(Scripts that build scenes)
---
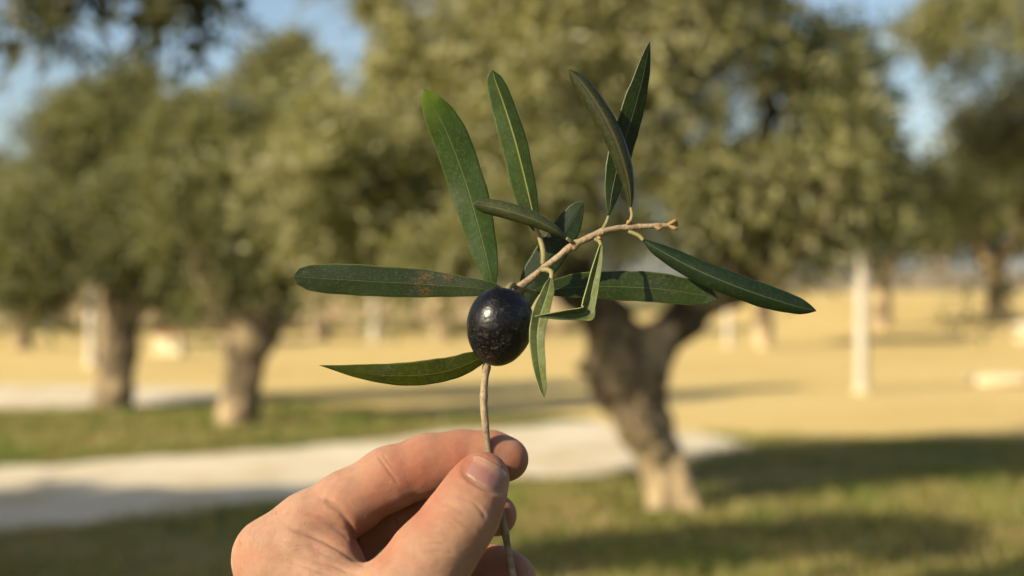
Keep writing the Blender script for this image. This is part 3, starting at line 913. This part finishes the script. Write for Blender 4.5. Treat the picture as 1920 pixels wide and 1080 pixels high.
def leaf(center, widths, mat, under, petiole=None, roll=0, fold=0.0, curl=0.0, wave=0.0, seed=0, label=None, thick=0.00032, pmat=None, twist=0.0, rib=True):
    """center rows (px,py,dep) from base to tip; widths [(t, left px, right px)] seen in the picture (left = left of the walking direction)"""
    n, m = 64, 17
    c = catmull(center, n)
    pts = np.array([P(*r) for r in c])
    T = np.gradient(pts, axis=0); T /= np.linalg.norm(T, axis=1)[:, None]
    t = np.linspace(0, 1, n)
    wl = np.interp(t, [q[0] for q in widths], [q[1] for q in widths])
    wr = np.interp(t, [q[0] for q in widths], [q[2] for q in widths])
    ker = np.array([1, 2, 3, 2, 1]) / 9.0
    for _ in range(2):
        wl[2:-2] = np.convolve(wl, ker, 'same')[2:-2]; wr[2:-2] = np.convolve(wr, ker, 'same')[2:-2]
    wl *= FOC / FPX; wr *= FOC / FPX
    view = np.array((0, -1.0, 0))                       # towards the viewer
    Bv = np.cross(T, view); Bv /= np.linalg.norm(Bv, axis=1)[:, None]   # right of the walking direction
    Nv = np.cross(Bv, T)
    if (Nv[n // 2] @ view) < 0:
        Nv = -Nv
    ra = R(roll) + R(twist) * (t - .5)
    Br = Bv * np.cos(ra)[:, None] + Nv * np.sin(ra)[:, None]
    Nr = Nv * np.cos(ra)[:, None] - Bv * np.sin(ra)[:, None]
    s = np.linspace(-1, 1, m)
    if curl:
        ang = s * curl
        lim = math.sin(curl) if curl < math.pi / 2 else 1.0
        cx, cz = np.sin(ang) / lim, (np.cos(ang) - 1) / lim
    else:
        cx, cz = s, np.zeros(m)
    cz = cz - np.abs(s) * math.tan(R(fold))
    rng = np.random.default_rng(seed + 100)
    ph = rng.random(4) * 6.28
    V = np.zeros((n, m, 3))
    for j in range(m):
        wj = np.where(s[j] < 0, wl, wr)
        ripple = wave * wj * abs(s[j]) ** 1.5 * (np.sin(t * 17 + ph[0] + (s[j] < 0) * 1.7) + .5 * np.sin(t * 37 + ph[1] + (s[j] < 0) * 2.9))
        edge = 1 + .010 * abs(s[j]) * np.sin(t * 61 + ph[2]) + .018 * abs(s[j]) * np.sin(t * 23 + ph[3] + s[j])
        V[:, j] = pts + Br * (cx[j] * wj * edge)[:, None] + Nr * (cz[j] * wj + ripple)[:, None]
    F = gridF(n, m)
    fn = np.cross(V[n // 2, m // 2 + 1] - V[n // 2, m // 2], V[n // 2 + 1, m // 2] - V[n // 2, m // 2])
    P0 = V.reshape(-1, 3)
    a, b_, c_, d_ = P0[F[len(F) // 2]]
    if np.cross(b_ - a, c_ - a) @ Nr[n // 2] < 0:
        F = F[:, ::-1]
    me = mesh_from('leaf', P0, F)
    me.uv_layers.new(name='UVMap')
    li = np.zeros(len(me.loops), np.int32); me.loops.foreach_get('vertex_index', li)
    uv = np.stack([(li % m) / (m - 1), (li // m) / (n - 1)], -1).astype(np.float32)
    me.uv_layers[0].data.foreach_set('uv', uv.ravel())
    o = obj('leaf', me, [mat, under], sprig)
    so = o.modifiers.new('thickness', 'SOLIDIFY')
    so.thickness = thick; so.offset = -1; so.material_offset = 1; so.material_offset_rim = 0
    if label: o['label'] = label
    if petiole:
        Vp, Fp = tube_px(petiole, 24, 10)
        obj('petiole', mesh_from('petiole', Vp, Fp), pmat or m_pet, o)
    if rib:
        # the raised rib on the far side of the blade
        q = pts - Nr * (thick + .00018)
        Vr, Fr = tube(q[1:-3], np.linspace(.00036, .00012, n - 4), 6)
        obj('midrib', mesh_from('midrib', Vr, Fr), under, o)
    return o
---
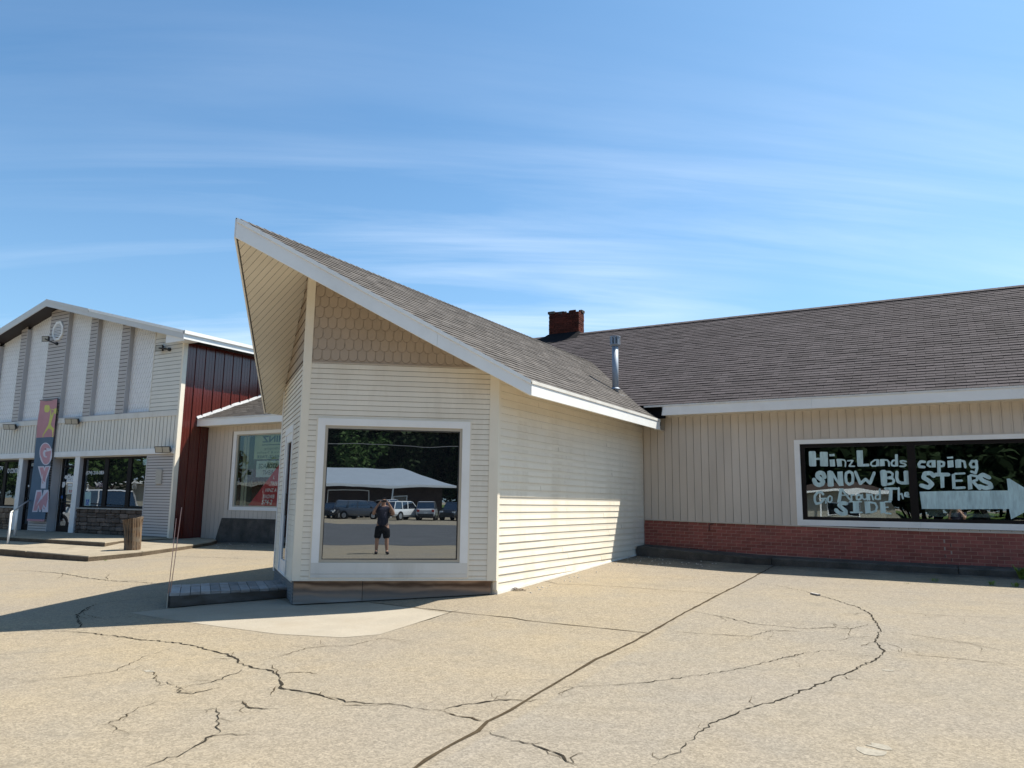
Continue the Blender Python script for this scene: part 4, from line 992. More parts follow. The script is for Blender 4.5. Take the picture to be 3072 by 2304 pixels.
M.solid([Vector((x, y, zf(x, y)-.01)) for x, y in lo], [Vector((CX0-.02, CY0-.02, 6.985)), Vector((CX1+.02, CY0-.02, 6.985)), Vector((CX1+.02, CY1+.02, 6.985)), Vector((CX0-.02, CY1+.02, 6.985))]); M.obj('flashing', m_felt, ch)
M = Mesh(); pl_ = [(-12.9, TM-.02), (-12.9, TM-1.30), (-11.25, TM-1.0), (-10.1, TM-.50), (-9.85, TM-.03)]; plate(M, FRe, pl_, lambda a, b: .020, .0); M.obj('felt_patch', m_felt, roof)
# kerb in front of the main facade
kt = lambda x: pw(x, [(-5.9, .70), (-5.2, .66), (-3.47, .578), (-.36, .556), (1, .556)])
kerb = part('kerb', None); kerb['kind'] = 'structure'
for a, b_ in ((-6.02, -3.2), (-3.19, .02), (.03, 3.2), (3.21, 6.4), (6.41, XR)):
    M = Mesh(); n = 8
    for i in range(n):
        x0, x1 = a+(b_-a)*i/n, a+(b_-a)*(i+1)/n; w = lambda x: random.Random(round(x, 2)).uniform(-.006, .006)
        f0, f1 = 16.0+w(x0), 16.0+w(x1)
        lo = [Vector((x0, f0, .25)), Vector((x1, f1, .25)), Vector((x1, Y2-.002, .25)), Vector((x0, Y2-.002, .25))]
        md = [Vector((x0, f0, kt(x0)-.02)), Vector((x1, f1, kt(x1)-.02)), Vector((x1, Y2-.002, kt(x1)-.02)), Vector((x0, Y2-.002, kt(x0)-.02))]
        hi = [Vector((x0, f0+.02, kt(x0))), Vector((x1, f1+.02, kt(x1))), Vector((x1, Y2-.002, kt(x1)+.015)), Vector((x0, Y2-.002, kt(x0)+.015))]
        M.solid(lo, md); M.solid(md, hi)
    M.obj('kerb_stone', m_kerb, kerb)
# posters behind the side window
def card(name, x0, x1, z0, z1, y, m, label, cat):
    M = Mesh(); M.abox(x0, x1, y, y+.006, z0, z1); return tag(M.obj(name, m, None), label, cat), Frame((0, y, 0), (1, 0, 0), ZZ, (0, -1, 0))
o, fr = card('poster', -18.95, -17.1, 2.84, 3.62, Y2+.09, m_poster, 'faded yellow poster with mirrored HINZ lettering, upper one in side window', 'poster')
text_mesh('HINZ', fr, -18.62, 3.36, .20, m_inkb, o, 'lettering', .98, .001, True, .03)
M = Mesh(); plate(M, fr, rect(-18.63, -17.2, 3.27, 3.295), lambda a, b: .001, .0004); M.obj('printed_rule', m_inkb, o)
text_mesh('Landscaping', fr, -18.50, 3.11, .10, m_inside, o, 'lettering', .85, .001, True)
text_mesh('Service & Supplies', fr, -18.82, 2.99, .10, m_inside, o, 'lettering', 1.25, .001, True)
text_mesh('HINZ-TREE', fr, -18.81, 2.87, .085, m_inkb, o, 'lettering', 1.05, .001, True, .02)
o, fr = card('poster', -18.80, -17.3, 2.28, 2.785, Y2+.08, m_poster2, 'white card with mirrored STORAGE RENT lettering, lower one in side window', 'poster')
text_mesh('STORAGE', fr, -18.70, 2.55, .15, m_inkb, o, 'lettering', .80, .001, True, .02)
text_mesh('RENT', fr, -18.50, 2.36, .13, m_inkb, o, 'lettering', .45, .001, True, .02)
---
**TASK TO COMPLETE**
Read through the entries and copy every line that includes "pixels".

**OUTPUT OF THE EXERCISE**
Keep writing the Blender script for this image. This is part 3, starting at line 913. This part finishes the script. Write for Blender 4.5. Treat the picture as 1920 pixels wide and 1080 pixels high.
Continue the Blender Python script for this scene: part 4, from line 992. More parts follow. The script is for Blender 4.5. Take the picture to be 3072 by 2304 pixels.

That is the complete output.